Pasar tradisional di Indonesia selalu menarik untuk dijelajahi karena memiliki keunikan tersendiri. Berbeda dengan tempat perbelanjaan modern lain yang biasanya hampir 'seragam', setiap pasar tradisional selalu menampilkan ciri khas yang membedakannnya dari pasar lainnya. Belum lama ini saya berkesempatan menjelajahi salah satu pasar yang menurut saya cukup unik, yaitu Pasar Umum Ubud yang terletak di Kabupaten Gianyar Bali. Pasar yang tersohor dengan dagangan berupa barang seni hasil kerajinan ini ramai dikunjungi oleh wisatawan baik lokal maupun mancanegara.
Melangkahkan kaki ke dalam pasar, pengunjung akan disambut dengan sekelompok pedagang makanan yang berjejer baik di emperan maupun di kios-kios. Makanan yang dijual berupa jajanan pasar, buah-buahan ataupun minuman ringan. Terkadang terselip juga beberapa penjual ayam potong, bumbu masak dan ikan yang berbaur bersama penjual dupa, bunga dan keperluan sembahyang lainnya.Â
Semakin ke dalam semakin banyak pedagang yang memajang barang-barang kerajinan yang unik dan berwarna-warni. Cantik sekali.
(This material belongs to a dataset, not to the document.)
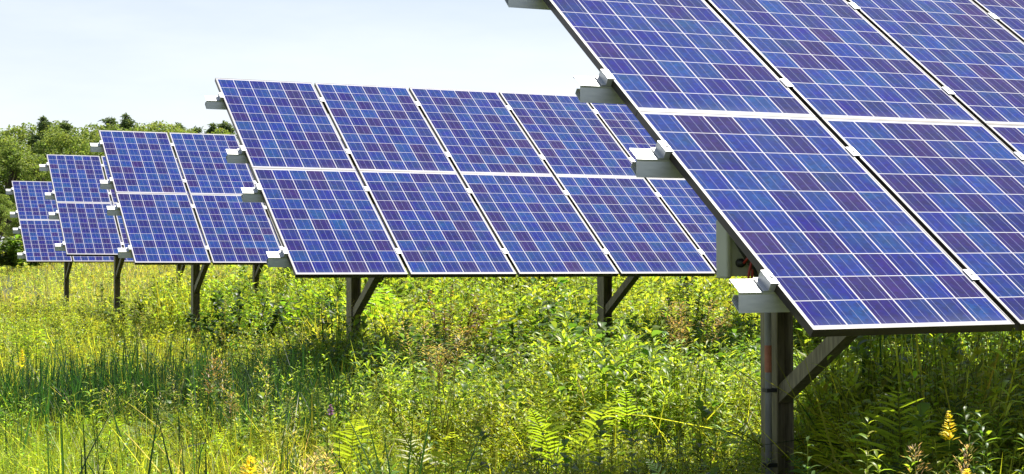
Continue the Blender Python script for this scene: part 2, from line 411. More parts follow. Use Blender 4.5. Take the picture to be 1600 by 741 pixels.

Saya pun berhenti di salah satu toko yang menjual barang-barang seni seperti kipas warna-warni, tembikar, keranjang, tas-tas lucu, pajangan, asbak, tatakan gelas, sampai yang unik seperti dream catcher dengan berbagai pilihan ukuran. Kebetulan hari itu saya menenteng kamera yang cukup bagus untuk mengambil foto, jadilah benda-benda cantik beraneka warna itu jadi objek jepretan saya.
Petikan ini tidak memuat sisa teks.